旧友は春に帰る




題名:旧友は春に帰る
作者:東 直己
発行:ハヤカワ・ミステリワールド 2009.11.25 初版
価格:\2,000

 東直己『旧友は春に帰る』読了。旧友と言っても相手は女性。それもススキノ時代の一世を風靡した「美麗女(はくいすけ)」。「美女」とか「美人」というより、一癖も二癖もある飛び切りの女に関しては、はくいすけ、と呼ぶのじゃなかったか。その名もモンロー。
 初期長篇のヒロインらしいのだが、あまりよくは覚えていない。初期長篇は回想により書かれているので、70年代頃の話のはずである。そこから一足飛びに40年くらい飛び越えた現在となると、さすがに年齢の残した変化はどうしようもない。それでも旧友だからという理由で便利屋のオレは、彼女を救い出しに行く。

 夕張のスキー場マウントレイスイにあるホテルから北海道外のどこかに連れ出して欲しいという緊急の依頼。しかしオレは車の免許も携帯も持っていない。まさに70年代の自分を見るようなアナクロである。

 夕張には車以外でどうやってゆくのかわからなかったが、この本によって行き方がわかった。夕張の町には何度も行っているので上京はわかる。季節もわかる。

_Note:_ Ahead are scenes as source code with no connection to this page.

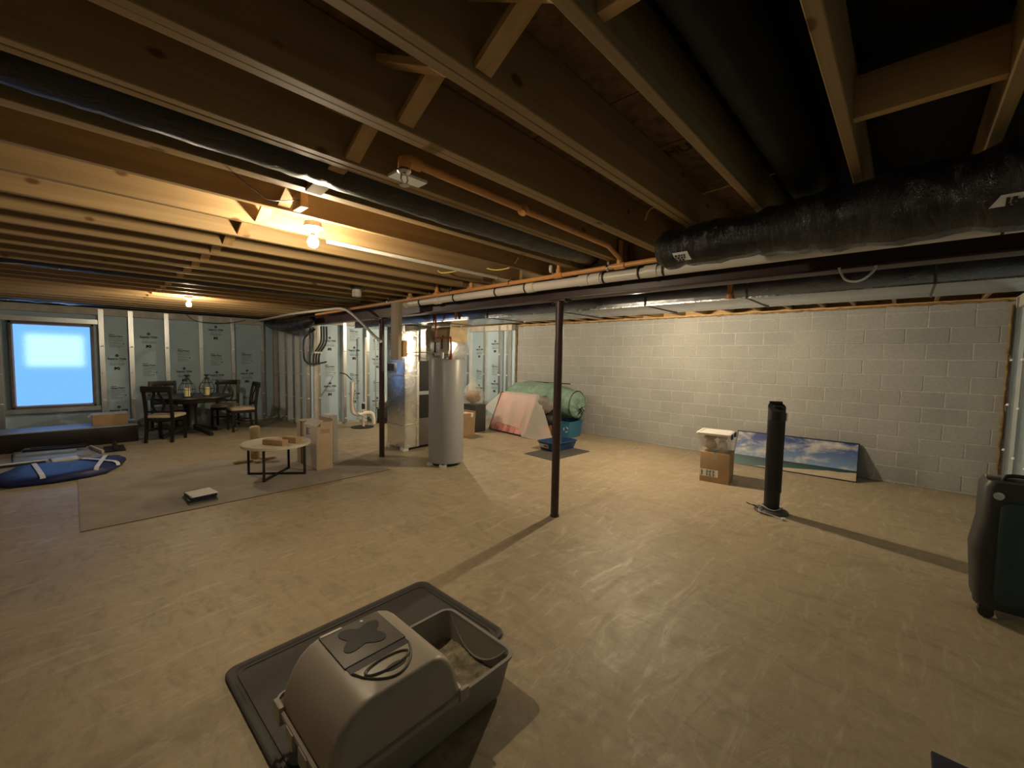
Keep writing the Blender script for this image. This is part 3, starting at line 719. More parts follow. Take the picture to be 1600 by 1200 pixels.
cable('electric_cable', 'short white cable stub poking out under the steel beam near the right wall', [(-0.33, 3.21, 2.16), (-0.30, 3.205, 2.09), (-0.253, 3.205, 2.069), (-0.21, 3.205, 2.079), (-0.17, 3.205, 2.12), (-0.16, 3.21, 2.15)], 0.007, 'wire_white')
# ------------------------------------------------------------------ service cables on the utility wall
sc = thing('service_conduits', 'three dark curved service conduits entering the utility wall at left', 'conduit', (-9.2, 3.62, 1.4))
for k in range(3):
    y = (k - 1) * 0.055
    m = MB(); m.tube(smooth_path([(0.12, 0.10 + y, 0.78), (0.12, 0.10 + y, 0.5), (0.10, 0.06 + y, 0.36), (0.06, 0.0 + y, 0.24), (0.04, -0.03 + y, 0.14), (0.02, -0.03 + y, 0.0)]), 0.020, 10); m.build('conduit_pipe', 'darkgrey', sc, smooth=60)
    m = MB(); m.tube([(0.055, y, 0.20), (0.05, -0.01 + y, 0.24)], 0.030, 10); m.build('cable_tie', 'white', sc, smooth=60)
cable('electric_cable', 'thick black cable looping down the corner of the utility wall', [(-9.25, 3.60, 2.12), (-9.2, 3.45, 2.0), (-9.15, 3.34, 1.88), (-9.12, 3.32, 1.6), (-9.15, 3.36, 1.44), (-9.18, 3.5, 1.38), (-9.2, 3.72, 1.40), (-9.3, 3.85, 1.42)], 0.018, 'rubber')

# ------------------------------------------------------------------ furnace group
fu = thing('air_handler', 'foil-wrapped air handler with black side panel behind the steel post', 'furnace', (-6.2, 3.86, 0))
m = MB(); m.box(-0.28, 0.27, -0.14, 0.13, 0.055, 2.08); m.build('return_duct', 'foil', fu, bevel=0.008)
for z in (0.42, 1.24):
    m = MB(); m.box(-0.284, 0.274, -0.144, 0.134, z, z + 0.03); m.build('foil_band', 'tape', fu)
m = MB(); m.box(0.245, 0.275, 0.09, 0.136, 0.06, 2.0); m.build('foil_edge_tape', 'tape', fu)
m = MB(); m.box(-0.26, -0.0, -0.155, -0.14, 1.30, 1.47); m.build('filter_frame', 'sheet', fu, bevel=0.003)
for k in range(5):
    m = MB(); m.box(-0.235 + 0.043 * k, -0.205 + 0.043 * k, -0.160, -0.150, 1.325, 1.445); m.build('filter_slat', 'darkgrey', fu)
m = MB(); m.box(-0.28, 0.25, 0.13, 0.72, 0.53, 1.50); m.build('cabinet', 'black', fu, bevel=0.006)
m = MB(); m.box(0.25, 0.258, 0.14, 0.70, 0.93, 0.99); m.build('cabinet_trim', 'galv', fu)
m = MB(); m.box(-0.28, 0.24, 0.13, 0.72, 0.06, 0.53); m.build('cabinet_base', 'grey_metal', fu, bevel=0.004)
m = MB(); m.box(-0.24, 0.22, 0.15, 0.72, 1.50, 2.085); m.build('supply_plenum', 'sheet', fu, bevel=0.004)
for x, y in ((-0.24, -0.10), (0.20, -0.10), (-0.24, 0.64), (0.20, 0.64)):
    m = MB(); m.box(x - 0.05, x + 0.05, y - 0.05, y + 0.05, 0, 0.06); m.build('foot', 'white', fu, bevel=0.003)
m = MB(); m.tube([(0.29, 0.14, 1.5), (0.29, 0.14, 2.1)], 0.012, 8); m.build('rod', 'galv', fu)
db = thing('duct_board', 'tan and foil duct board transition above the water heater', 'duct', (-5.75, 4.45, 1.55))
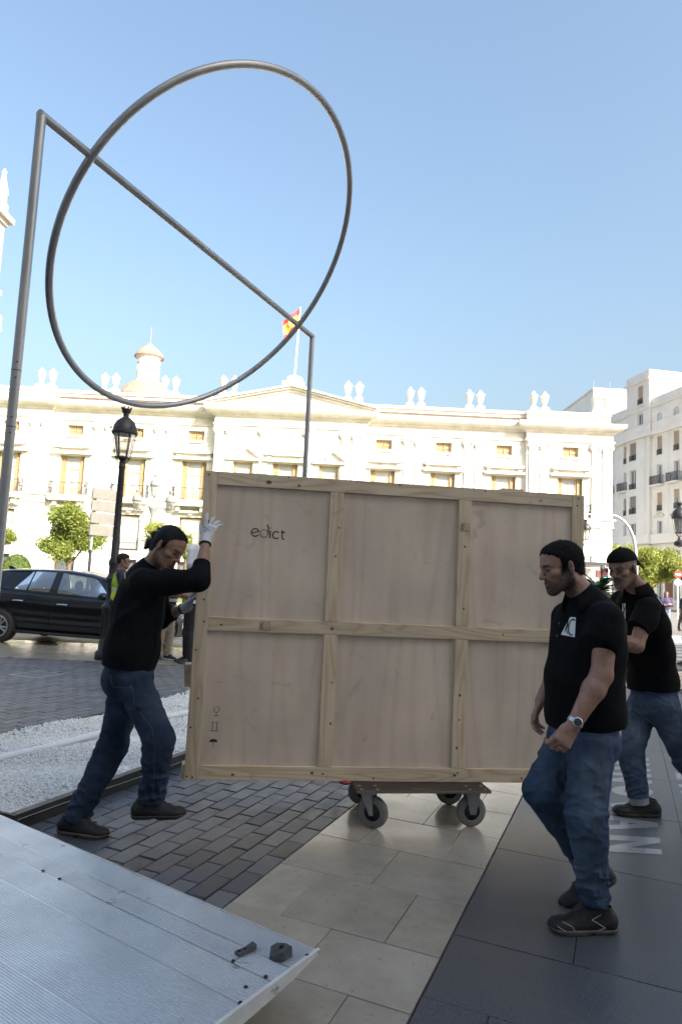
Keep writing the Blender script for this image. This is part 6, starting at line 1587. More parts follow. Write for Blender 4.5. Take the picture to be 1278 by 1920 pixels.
def jeans(parent, o, J, rt, fw, mat, seed, hip=(.135, 1.28), th=.098, kn=.076, hem=.072, waist=None, stack=1.0, fr=None, h=.005):
    P = [J['waist'], J['hipN'], J['hipF'], J['kneeN'], J['kneeF'], J['ankN'], J['ankF']]; v = Vol(*bounds(P, .2), h); up = nrm(J['waist']-J['pelvis'])
    v.seg(J['pelvis'], J['waist'], hip[0], hip[0]*.92, .03, rt, (hip[1], hip[1]), (0, 1)); v.ell(J['pelvis']-fw*.055-up*.015, (.155, .105, .115), np.array([rt, fw, up]), .04)
    for s in 'NF':
        hp, k_, a = J['hip'+s], J['knee'+s], J['ank'+s]; ex = a+nrm(a-k_)*.02
        v.seg(hp, k_, th, kn, .03); v.seg(k_, ex, kn, hem, .03, None, (1, 1), (0, 1)); v.seg(k_, k_+(a-k_)*.35, kn*.98, kn*.95, .03)
    V, F = v.mesh()
    def disp(V):
        d = fold(V, rt*.7+fw*.5, .075, .005, seed)+.004*(vnoise(V*12, seed+3)-.5)
        for s in 'NF':
            hp, k_, a = J['hip'+s], J['knee'+s], J['ank'+s]; ax, ax2 = nrm(a-k_), nrm(k_-hp); sd = nrm(np.cross(ax, fw)); t = (V-a)@ax; near = np.linalg.norm(V-a-t[:, None]*ax, axis=1) < .13
            wst = stack*np.exp(-((t+.06)/.13)**2)*near
            d += wst*(fold(V, sd+.45*ax+.2*fw, .034, .016, seed+5, stretch=4)+fold(V, sd-.6*ax, .045, .013, seed+6, stretch=4))
            w2 = np.exp(-(((V-k_)**2).sum(1))/(.15**2)); d += w2*(fold(V, sd+.5*ax, .042, .013, seed+7, stretch=4.5)+fold(V, sd-.5*ax+.3*fw, .055, .010, seed+8, stretch=4))
            c_ = hp+fw*.05+ax2*.05; w3 = np.exp(-(((V-c_)**2).sum(1))/(.15**2)); d += w3*(fold(V, sd*.8+fw*.2-.45*ax2, .045, .012, seed+9, stretch=5)+fold(V, sd+.5*ax2, .06, .009, seed+10, stretch=5))
            m_ = (hp+k_)*.5; d += np.exp(-(((V-m_)**2).sum(1))/(.16**2))*fold(V, ax2+.5*sd, .06, .008, seed+12, stretch=4)
        return d
    segs = [(J['hip'+s], J['knee'+s], fr if fr is not None else fw, .8) for s in 'NF']+[(J['knee'+s], J['ank'+s], fw, .35) for s in 'NF']
    return finish(V, F, 'jeans', M[mat], parent, o, disp, 1, limb_attr(segs))
def hem_ring(parent, o, k_, a, r, mat, name='turned_hem', ln=.045, sc=1.08):
    ax = nrm(a-k_); e = a+ax*.022; v = Vol(*bounds([e-ax*ln, e], r*1.6), .0045); v.seg(e-ax*ln, e, r*sc, r*sc, .01, None, (1, 1), (1, 1)); v.seg(e-ax*(ln+.02), e+ax*.02, r*sc*.86, r*sc*.86, .006, cut=True)
    V, F = v.mesh(); return finish(V, F, name, M[mat], parent, o, lambda P: .006*(vnoise(P*22, 4)-.5))

HJ = {}
def bristles(parent, o, VF, w_, n, L0, drift, mat, A, seed=3, lift=.45):
    """short facial hair growing where the weight w_ is high"""
    V, F = VF; rg = np.random.default_rng(seed); N_ = normals(V, F); ix = np.flatnonzero(w_ > .3)
    if len(ix) == 0: return
    ix = rg.choice(ix, n, p=w_[ix]/w_[ix].sum()); n_ = N_[ix]; p = V[ix]+rg.normal(size=(n, 3))*.0016
    t = drift[0]*A[0]+drift[1]*A[1]+drift[2]*A[2]; t = t[None]+.35*rg.normal(size=(n, 3)); t -= n_*(t*n_).sum(1)[:, None]; t /= np.linalg.norm(t, axis=1)[:, None]; t += n_*lift; t /= np.linalg.norm(t, axis=1)[:, None]
    sd = np.cross(t, n_); sd /= np.linalg.norm(sd, axis=1)[:, None]; ln = L0*(.5+rg.random(n))[:, None]; p = p-n_*.001
    Vs = np.stack([p-sd*.00045, p+sd*.00045, p+t*ln*.6+sd*.0003, p+t*ln], 1).reshape(-1, 3); link('facial_hair', arr_mesh('facial_hair', Vs-o, np.arange(4*n).reshape(-1, 4), M[mat], False), parent)
def skin_body(parent, o, J, rt, fw, A, sc, mat, hands, at_fn, arm=1.0, h=.0036, torso=.115):
    P = [J[k] for k in J if isinstance(J[k], np.ndarray) and J[k].shape == (3,)]+[J['head']+A[2]*.17, J['head']+A[1]*.15, J['head']-A[1]*.15]+[J['wr'+s]+nrm(hands[s]['d'])*.22 for s in 'NF' if hands.get(s)]
    v = Vol(*bounds(P, .085), h)
    up = nrm(J['chest']-J['pelvis'])
    v.seg(J['pelvis'], J['chest'], .085, torso, .03, rt, (1.3, 1.3)); v.seg(J['chest'], J['neck'], torso*.95, .055, .04, rt, (1.35, 1.1))
    for s in 'NF':
        v.seg(J['sh'+s], J['el'+s], .050*arm, .041*arm, .025); v.seg(J['chest']+(J['sh'+s]-J['chest'])*.5, J['sh'+s], .06, .05*arm, .03)
        el, wr = J['el'+s], J['wr'+s]; m_ = el+(wr-el)*.28
        v.seg(el, m_, .042*arm, .044*arm, .02); v.seg(m_, wr, .044*arm, .0265*arm, .02)
        v.seg(J['hip'+s], J['knee'+s], .07, .05, .03); v.seg(J['knee'+s], J['ank'+s], .05, .036, .03); v.seg(J['ank'+s], J['ank'+s]+nrm(J['toe'+s])*.03-np.array([0, 0, .035]), .030, .022, .02)
        if hands.get(s): hand(v, wr, **hands[s]); HJ[s] = dict(JOINT)
    head(v, J['head'], A, sc, J['neck'])
    V, F = v.mesh(); ob, V, F = finish(V, F, 'body', M[mat], parent, o, None, 1, at_fn); return ob, V, F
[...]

 雪の夕張から札幌へ。そして函館へ南下して、海峡を渡り、モンローを大間に逃がしてやるまでの逃避行は読者であるぼくの側にも土地鑑があり、その上シリーズとしては異色の下りなので面白い。後半は、ススキノにおけるいつものオレの生活の中での聞き込み調査であり、物語にはどんよりと暗雲が垂れ込み始める。

 暴力の匂いをススキので描くとこの作家は突然活き活きとする。そこには容赦ない悪意のようなものがあり、それはディック・フランシスの小説に出てくる悪党ども、つまりは改善の余地なき悪が描き込まれている。妥協なき真摯がそこにあり、それを凝視していると、小説と現実の境界がぼやけてくる気がする。

 探偵シリーズの中では、ひさびさのヒットなのではなかろうか。

 しかしこの軽ハードボイルド・シリーズ、やはりススキノの脇役たちはいつもいいねえ。いつもずっとススキノの変化を彼ら彼女らを中心に描き続けてくれることを、求めてやまない。

 というわけでGWは9連休を札幌で過ごしてきます。何だか、ほっとしそう。